Poland welcomes "reasonably" weaker zloty currency

26 Dec, 2014

A "reasonable" weakening of the zloty currency may help Poland as it battles deflation and slowing exports, Finance Minister Mateusz Szczurek told Reuters. He also said in an interview that he saw a chance that Poland could exit European Union's excessive deficit procedure next year, one year earlier than the official plan. The zloty, central and eastern Europe's most liquid currency, fell to a 16-month low against the euro on Wednesday in the fallout from Russia's currency crisis.
Szczurek's comments signal the ministry, which can redirect the flow of billions of EU funds either to or outside the currency market, is comfortable with the fall in the zloty's value. "In a situation when we are dealing with deflation, not inflation, when we are worried about economic growth abroad and of weakening net exports, a weakening of the zloty on a reasonable scale may be beneficial," Szczurek said in comments authorised for release on Wednesday.
Swings in the zloty "that we are seeing today are not a reason for concern," he added. The zloty has lost nearly 3 percent versus the euro since the start of last week. Poland has converted part of the euros it receives from the EU at the central bank this year to build up foreign exchange reserves to make up for the lower flexible credit line (FCL) it has requested from the IMF, Szczurek said. The minister said Poland's relatively low stock of foreign-exchange loans and its diversified economy mean it could benefit from a weaker currency, which will compensate for a sudden loss of competitiveness against some trading partners.
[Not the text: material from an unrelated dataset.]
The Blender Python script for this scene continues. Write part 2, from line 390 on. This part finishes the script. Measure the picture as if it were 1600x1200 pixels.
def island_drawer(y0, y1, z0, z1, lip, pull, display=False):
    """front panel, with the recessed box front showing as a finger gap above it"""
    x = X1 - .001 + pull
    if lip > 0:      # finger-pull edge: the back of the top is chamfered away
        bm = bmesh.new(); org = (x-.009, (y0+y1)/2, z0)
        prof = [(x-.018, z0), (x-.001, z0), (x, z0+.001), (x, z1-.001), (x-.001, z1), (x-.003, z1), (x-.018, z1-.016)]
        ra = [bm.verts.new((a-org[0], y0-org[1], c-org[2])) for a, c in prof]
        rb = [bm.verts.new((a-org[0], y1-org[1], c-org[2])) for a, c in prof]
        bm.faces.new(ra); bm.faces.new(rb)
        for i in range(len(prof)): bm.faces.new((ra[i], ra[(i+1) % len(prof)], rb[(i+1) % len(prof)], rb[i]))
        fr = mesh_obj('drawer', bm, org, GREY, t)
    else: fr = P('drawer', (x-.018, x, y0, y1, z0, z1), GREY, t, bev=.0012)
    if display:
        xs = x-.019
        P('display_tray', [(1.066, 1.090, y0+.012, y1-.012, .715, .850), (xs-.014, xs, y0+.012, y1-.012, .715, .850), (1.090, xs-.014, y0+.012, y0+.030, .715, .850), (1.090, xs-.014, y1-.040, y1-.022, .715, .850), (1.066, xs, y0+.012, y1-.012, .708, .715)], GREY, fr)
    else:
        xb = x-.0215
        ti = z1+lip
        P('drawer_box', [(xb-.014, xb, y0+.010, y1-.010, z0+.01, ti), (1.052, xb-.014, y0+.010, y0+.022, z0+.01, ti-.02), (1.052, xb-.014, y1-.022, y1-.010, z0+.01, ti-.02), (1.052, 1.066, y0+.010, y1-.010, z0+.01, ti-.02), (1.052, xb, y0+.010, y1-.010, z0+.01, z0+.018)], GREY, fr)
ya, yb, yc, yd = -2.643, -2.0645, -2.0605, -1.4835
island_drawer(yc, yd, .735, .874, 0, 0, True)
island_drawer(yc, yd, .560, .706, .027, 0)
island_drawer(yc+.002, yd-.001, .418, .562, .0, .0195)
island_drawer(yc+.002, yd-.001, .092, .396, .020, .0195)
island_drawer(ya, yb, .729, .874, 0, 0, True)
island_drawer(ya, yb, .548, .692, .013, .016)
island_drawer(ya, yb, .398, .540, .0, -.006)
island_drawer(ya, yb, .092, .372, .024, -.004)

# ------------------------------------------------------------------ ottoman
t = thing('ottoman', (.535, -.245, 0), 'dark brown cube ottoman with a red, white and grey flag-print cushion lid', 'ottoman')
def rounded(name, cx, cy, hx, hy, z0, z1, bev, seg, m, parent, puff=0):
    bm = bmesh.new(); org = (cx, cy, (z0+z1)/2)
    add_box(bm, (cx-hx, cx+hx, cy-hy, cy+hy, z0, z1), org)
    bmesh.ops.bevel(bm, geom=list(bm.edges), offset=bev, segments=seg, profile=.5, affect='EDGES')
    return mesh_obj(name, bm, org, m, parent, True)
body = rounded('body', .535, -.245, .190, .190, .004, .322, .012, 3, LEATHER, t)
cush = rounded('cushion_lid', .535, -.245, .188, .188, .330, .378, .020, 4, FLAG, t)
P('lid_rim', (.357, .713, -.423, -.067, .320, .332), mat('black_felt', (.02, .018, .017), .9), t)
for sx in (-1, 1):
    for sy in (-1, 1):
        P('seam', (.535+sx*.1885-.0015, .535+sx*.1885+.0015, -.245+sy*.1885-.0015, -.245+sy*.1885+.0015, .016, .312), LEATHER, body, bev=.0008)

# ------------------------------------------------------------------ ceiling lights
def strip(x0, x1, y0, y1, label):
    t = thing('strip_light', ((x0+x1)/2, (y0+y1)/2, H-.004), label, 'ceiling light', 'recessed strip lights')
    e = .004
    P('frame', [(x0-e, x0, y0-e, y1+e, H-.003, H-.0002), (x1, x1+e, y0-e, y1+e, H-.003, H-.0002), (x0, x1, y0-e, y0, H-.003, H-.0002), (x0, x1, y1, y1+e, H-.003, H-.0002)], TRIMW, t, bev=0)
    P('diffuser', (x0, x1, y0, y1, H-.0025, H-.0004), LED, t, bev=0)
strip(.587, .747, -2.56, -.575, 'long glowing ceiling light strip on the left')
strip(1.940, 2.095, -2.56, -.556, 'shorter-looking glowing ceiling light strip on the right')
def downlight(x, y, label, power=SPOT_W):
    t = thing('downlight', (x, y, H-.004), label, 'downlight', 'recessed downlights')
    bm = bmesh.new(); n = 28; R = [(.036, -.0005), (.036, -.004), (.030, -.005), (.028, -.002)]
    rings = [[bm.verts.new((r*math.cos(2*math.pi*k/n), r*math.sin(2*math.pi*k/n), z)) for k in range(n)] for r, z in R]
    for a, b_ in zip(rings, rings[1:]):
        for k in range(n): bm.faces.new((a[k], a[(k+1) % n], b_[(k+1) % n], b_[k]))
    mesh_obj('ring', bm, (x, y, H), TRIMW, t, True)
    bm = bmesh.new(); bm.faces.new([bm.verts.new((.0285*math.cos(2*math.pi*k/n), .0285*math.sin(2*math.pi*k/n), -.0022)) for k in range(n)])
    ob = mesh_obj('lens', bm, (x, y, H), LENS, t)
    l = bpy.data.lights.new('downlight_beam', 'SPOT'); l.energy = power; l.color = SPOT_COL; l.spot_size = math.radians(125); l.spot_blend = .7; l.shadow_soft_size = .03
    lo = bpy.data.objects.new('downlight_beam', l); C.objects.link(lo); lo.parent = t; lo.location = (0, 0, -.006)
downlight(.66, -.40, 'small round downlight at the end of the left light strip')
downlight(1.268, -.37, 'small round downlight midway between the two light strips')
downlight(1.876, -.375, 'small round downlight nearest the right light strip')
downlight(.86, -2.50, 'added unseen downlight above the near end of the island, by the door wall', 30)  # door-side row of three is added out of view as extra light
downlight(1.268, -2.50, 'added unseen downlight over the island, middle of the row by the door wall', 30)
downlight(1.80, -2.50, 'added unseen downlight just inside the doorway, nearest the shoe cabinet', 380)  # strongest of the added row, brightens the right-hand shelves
He said that Poland's base case scenario was still to bring its fiscal deficit below the EU ceiling of 3 percent in a sustainable way starting from 2015, but this could already be achieved this year. "If the result for 2014 will be lower than 3 percent then yes, we will exit the excessive deficit procedure in June (2015)," Szczurek said. "A lower deficit this year means a smaller increase in public debt and this is a goal in itself."
Coming out of the procedure would strengthen Poland's reputation for prudent fiscal policymaking and could potentially open the way to a credit rating upgrade. The only European Union economy to avoid recession since the 2008 global financial crisis, Poland is among the most exposed to Russia. Exports there accounted for about 5 percent of Poland's total in 2013 and have fallen by over 10 percent in the January-October period.
Szczurek, a bank economist who became minister in 2013, said these exports will certainly fall further because of the Russian rouble crisis, but said lower energy prices were "fully compensating" for this negative impact on the Polish economy. He said Poland's economic growth was likely to stay at about 0.8-0.9 percent quarter-on-quarter in the coming quarters, which was in line with the ministry's 3.3 and 3.4 percent growth forecasts for 2014 and 2015, respectively.
He said the biggest risk for growth was stagnation in the euro zone, Poland's main trade partner that could ultimately sap the optimism of Polish firms, lowering a currently "promising" pace of investment and employment growth. The finance minister said Polish consumer prices were "very likely" to continue falling in the first months of 2015. They fell 0.6 percent in November, the second straight month that they have fallen at the steepest rate in more than three decades.